TRANSLATION: “Holding down your currency to boost your exports has been a winning strategy for emerging markets around the world for some time — Japan, Korea, etc. — but it is now causing some big problems for China and for us.”

THE DRAWBACKS
“First…, currency undervaluation inhibits necessary macroeconomic adjustments and creates challenges for policymakers in both advanced and emerging market economies. Globally, both growth and trade are unbalanced, as reflected in the two-speed recovery and in persistent current account surpluses and deficits. Neither situation is sustainable. Because a strong expansion in the emerging market economies will ultimately depend on a recovery in the more advanced economies, this pattern of two-speed growth might very well be resolved in favor of slow growth for everyone … ”

TRANSLATION: “The Chinese are going to screw up things for everyone if they don’t let the currency rise faster.”

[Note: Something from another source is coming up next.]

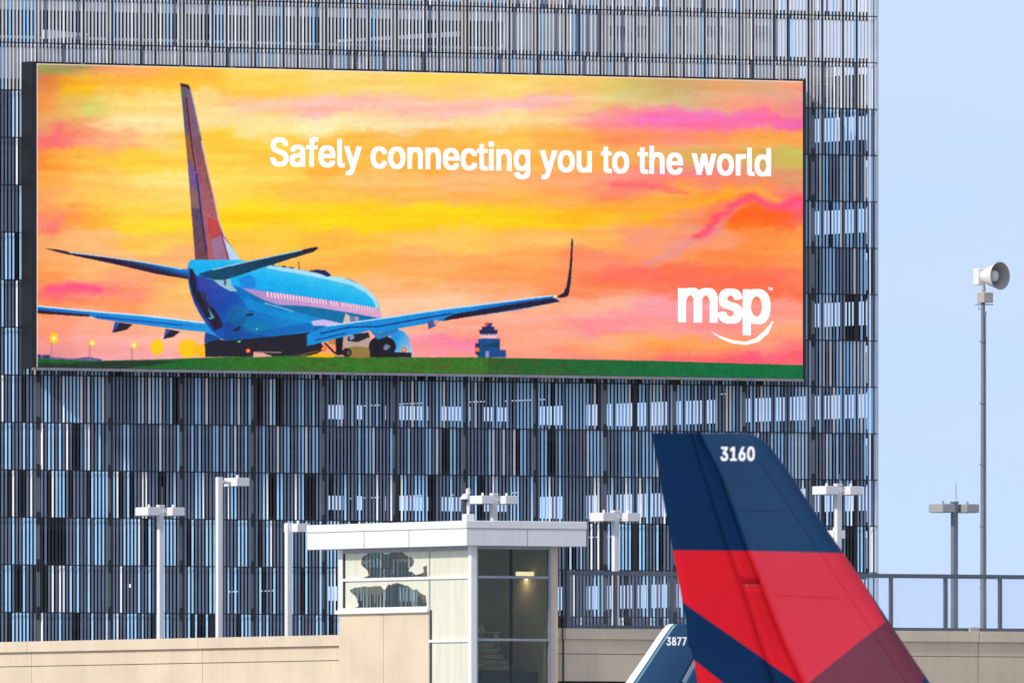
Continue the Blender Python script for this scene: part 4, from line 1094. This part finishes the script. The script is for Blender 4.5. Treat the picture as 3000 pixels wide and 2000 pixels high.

“Second, the current system leads to uneven burdens of adjustment among countries, with those countries that allow substantial flexibility in their exchange rates bearing the greatest burden … ”

TRANSLATION: “The Chinese are making life miserable for countries like Brazil, South Korea, India, South Africa, Israel, and others that let their currencies move more freely, but are now at a competitive disadvantage because China won’t let its currency rise faster. All this flak should be direct at Beijing, not at Washington.”

“Third, countries that maintain undervalued currencies may themselves face important costs at the national level, including a reduced ability to use independent monetary policies to stabilize their economies and the risks associated with excessive or volatile capital inflows.”

TRANSLATION: “China would have a whole lot easier time managing its inflation problem if it let its currency rise, and that would make it easier for its neighbors to let their currencies rise too — and that would discourage hot money from flooding those countries to bet on further currency appreciation.”